The main difference is the lack of a natural monopoly for wireless isps. Switching providers is actually possible so if you disagree with your providers throttling you have other options, unlike in the cable industry.
I'll try. I asked people in a reddit thread about this same issue why they don't just switch to another cellphone network. The general reply was "Verizon's coverage and reliability is a lot better than competitors." It seems to guarantee a general level of service (reliability and speed) Verizon has to put certain limits on certain data. I mean look at others. They are not throttling, but then they are not providing a reliable enough connection. Seems like the market is working. Current tech allows certain performance at certain cost. Verizon is doing a good job managing all the factors to ensure that most people prefer it's service, despite the throttling of YouTube. Mandatory NN in this context would deteriorate the experience for most users, while also increasing government involvement and the inefficiencies that come with that. Is there a flaw in my argument?
> You don't need to throttle to maintain reliability.
Sure you do. If you don't throttle Netflix to 10M, it will happily chomp away 25M of bandwidth. Add a bunch of such people nearby and suddenly the network became a lot less responsive for the people in your cell. My facebook will take a few more seconds to open, some guy on the edge of reception might not even get a usable connection.
> And you can get similar speed guarantees by balancing the available bandwidth across active users.
If the stream bandwidth keeps varying from 5 to 25M isn't that a bad thing? It's better to have a stable 10M stream rather than a variable unpredictable one.
Finally it all comes down to cost. Everything has a cost. Not throttling Netflix has a cost. It will maybe cause Verizon to deploy a few less cell towers in a year, maybe it makes them a bit slower to respond to areas needing more bandwidth or radios. Verizon has decided they want to cater to the users who value reliability over the capability to stream 4k on their cellphone. How can you fault them on that? When the tech catches up, you will be able to stream at 25M. Just like 10M on-demand video was unthinkable on a cellphone 5 years ago.
> Sure you do.
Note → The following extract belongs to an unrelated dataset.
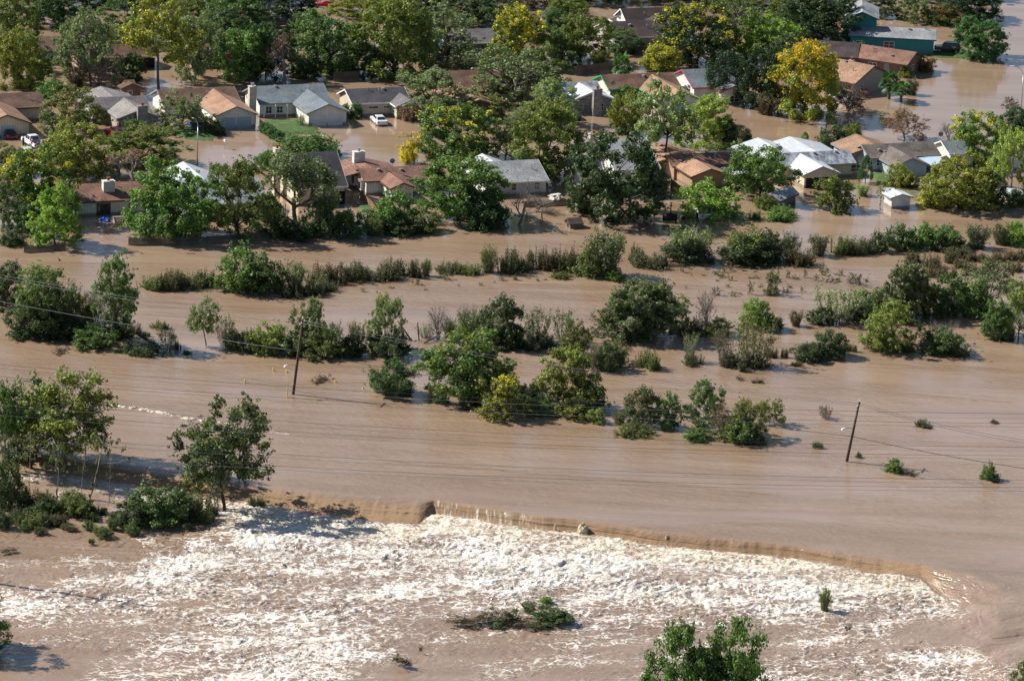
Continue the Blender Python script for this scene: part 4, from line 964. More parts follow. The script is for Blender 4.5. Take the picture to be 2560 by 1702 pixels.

If you don't throttle Netflix to 10M, it will happily chomp away 25M of bandwidth. Add a bunch of such people nearby and suddenly the network became a lot less responsive for the people in your cell. My facebook will take a few more seconds to open, some guy on the edge of reception might not even get a usable connection.
Let's say there's 40M of bandwidth in this situation, and other users are taking up 15M in total. The way to ensure responsiveness is by dropping the throughput down to something like 37M so that buffers don't fill up as packets arrive randomly. This would let you continue to use 22M for netflix with nobody else harmed. And importantly, if three people tried to use netflix at once, just throttling to 10M each would still result in an overloaded network. But giving them each a third of 22M wouldn't.
> If the stream bandwidth keeps varying from 5 to 25M isn't that a bad thing? It's better to have a stable 10M stream rather than a variable unpredictable one.
If there's enough use to intermittently drop your bandwidth to 5, then it'll happen with or without throttling to 10. Throttling can lead to more stable bandwidth than a total packet free-for-all, but it's not more stable than just splitting the bandwidth evenly among all the users.